■ Work instructions: Begin with the line containing "Recreate this scene" and end with the line containing "COL = scene.collection". Give those lines again exactly, leaving out the images.

■ Exercise material:
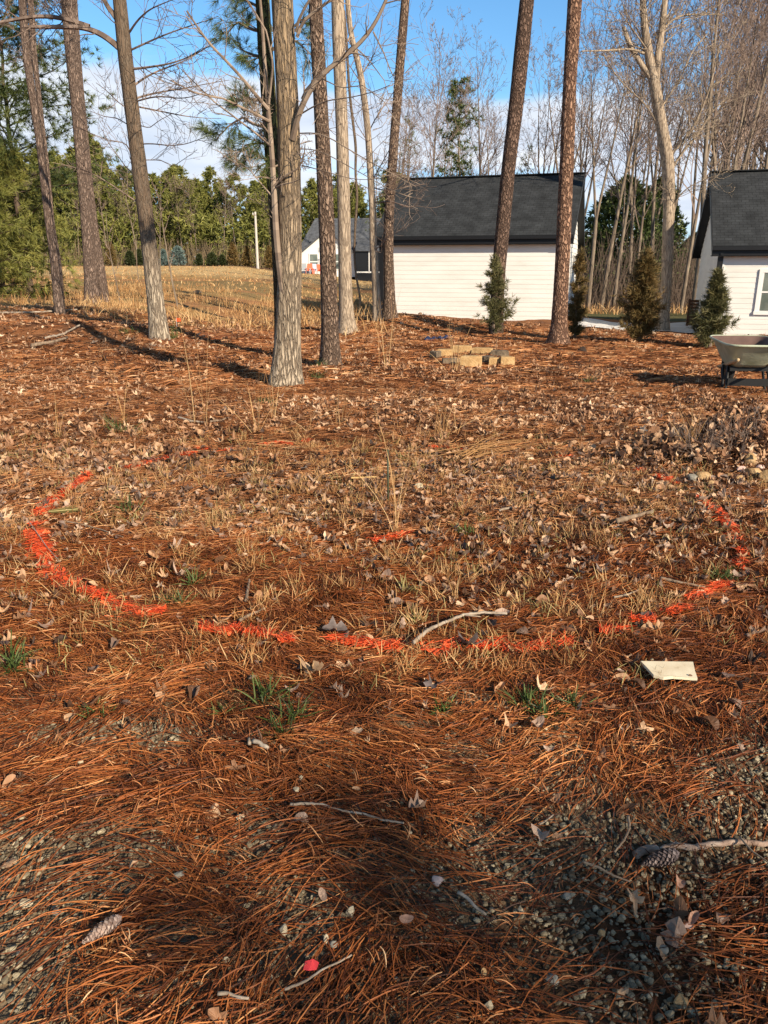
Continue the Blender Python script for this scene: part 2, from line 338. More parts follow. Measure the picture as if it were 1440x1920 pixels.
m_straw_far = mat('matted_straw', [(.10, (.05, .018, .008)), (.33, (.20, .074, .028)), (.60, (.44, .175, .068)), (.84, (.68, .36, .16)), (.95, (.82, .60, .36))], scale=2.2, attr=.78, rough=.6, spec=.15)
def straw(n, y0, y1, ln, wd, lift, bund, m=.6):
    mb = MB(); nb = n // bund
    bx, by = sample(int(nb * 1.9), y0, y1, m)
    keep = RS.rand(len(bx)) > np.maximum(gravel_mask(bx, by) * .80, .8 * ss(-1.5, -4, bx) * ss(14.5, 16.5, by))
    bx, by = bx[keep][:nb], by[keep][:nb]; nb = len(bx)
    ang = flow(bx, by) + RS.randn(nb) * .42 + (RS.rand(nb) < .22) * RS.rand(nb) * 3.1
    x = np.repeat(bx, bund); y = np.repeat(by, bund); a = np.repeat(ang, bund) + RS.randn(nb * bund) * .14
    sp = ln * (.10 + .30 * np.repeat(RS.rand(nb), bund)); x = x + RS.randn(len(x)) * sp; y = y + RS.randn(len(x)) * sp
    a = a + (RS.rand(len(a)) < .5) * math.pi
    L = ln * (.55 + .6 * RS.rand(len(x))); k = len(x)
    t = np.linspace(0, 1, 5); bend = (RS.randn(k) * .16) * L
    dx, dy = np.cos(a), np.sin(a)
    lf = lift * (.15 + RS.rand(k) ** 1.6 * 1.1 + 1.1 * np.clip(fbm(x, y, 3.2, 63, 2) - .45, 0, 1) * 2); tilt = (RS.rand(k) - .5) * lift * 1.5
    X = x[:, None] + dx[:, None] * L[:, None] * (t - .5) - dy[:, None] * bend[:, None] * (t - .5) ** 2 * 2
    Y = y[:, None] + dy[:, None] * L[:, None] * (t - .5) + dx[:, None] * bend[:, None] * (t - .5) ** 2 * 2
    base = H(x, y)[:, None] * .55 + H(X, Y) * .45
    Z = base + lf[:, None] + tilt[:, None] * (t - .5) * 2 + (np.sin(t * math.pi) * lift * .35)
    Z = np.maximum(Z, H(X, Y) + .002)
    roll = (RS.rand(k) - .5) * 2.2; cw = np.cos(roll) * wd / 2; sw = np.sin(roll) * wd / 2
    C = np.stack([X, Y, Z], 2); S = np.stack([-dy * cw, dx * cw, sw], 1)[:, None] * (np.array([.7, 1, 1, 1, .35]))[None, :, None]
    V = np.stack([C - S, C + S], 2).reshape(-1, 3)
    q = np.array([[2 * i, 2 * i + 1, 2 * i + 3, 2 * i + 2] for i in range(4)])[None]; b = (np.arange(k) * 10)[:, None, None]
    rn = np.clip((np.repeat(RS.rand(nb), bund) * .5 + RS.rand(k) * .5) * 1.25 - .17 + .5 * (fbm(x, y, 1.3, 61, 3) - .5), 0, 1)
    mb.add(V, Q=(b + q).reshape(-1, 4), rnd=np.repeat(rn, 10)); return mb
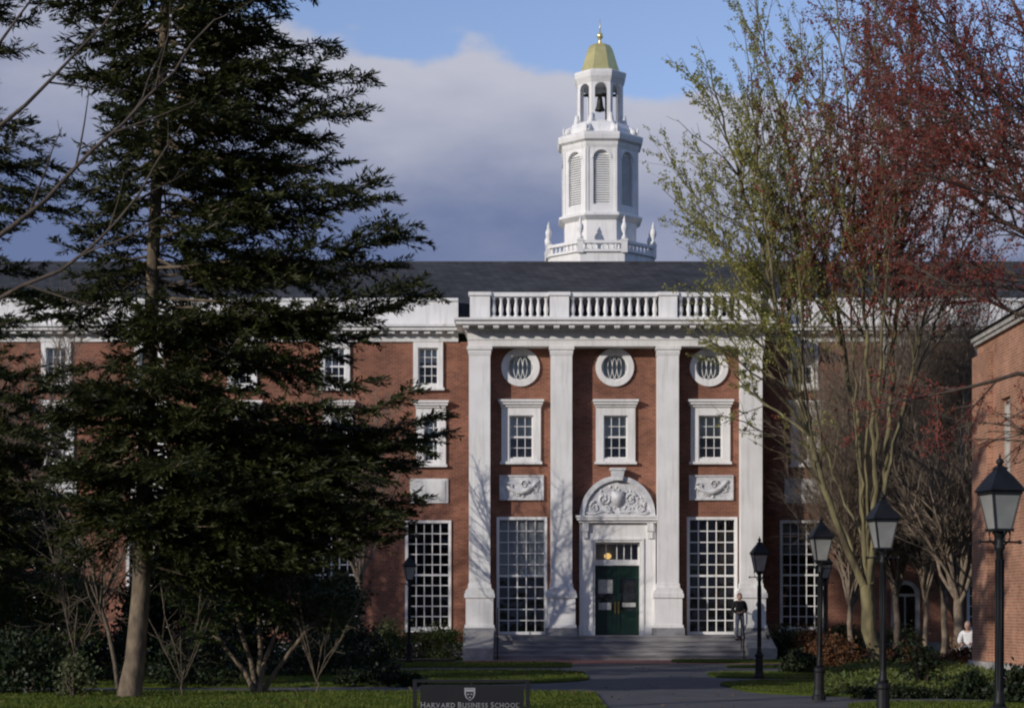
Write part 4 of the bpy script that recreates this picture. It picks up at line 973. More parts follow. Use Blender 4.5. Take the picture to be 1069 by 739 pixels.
...
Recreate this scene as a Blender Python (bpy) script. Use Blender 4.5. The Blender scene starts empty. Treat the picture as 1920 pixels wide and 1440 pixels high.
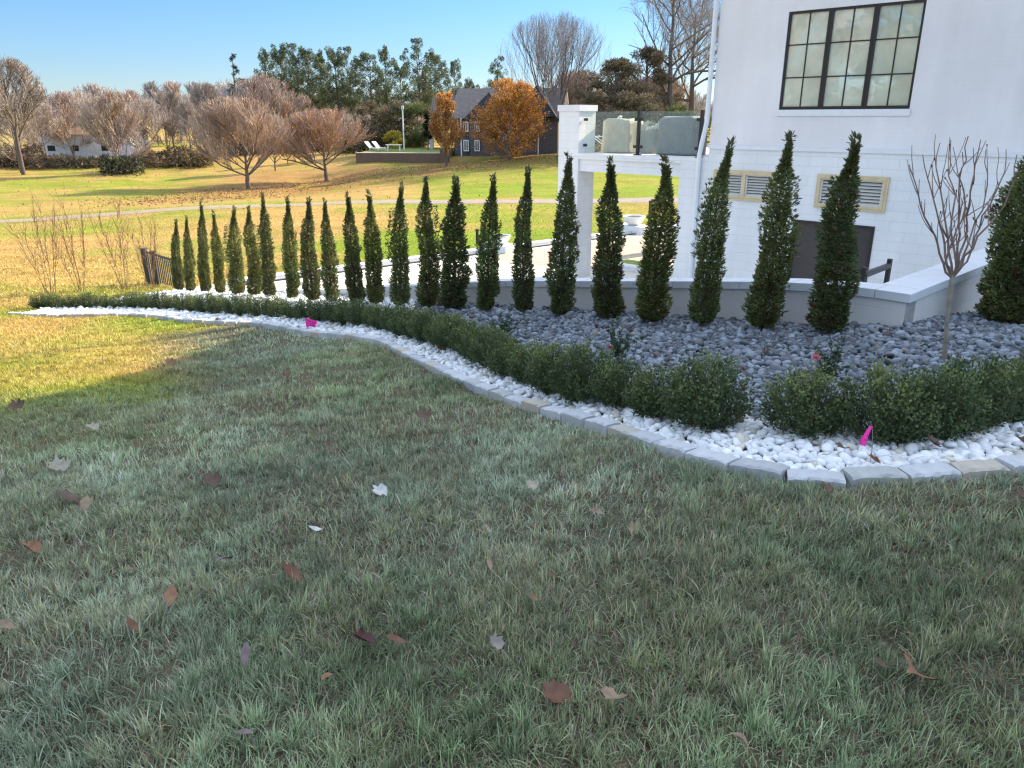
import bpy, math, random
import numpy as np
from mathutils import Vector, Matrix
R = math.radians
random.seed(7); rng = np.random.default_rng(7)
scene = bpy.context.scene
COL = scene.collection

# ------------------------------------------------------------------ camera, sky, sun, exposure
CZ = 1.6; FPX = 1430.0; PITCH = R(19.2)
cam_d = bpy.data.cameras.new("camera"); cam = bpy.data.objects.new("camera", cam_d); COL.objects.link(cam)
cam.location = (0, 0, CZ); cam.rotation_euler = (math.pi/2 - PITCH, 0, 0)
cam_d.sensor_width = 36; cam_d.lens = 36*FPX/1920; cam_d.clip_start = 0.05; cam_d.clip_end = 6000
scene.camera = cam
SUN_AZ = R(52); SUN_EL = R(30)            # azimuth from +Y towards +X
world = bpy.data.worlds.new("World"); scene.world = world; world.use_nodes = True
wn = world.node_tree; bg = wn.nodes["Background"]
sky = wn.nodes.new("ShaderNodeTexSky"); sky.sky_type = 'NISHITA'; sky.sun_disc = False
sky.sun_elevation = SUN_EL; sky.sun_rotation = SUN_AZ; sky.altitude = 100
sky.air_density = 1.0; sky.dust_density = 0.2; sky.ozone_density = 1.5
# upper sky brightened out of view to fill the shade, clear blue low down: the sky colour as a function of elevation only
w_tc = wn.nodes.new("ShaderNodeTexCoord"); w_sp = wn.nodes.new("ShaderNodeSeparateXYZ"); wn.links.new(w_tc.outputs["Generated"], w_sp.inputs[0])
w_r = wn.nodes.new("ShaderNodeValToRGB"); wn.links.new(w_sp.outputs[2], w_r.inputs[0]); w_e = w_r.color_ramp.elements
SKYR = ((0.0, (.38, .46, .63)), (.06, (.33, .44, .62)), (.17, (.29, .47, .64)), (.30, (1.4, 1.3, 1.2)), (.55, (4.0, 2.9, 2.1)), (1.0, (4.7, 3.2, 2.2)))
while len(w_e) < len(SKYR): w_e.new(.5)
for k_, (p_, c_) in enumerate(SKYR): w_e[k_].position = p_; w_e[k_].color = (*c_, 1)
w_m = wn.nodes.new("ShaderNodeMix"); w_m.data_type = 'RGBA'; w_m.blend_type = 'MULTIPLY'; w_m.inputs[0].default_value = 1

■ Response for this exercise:
Recreate this scene as a Blender Python (bpy) script. Use Blender 4.5. The Blender scene starts empty. Treat the picture as 1920 pixels wide and 1440 pixels high.
import bpy, math, random
import numpy as np
from mathutils import Vector, Matrix
R = math.radians
random.seed(7); rng = np.random.default_rng(7)
scene = bpy.context.scene
COL = scene.collection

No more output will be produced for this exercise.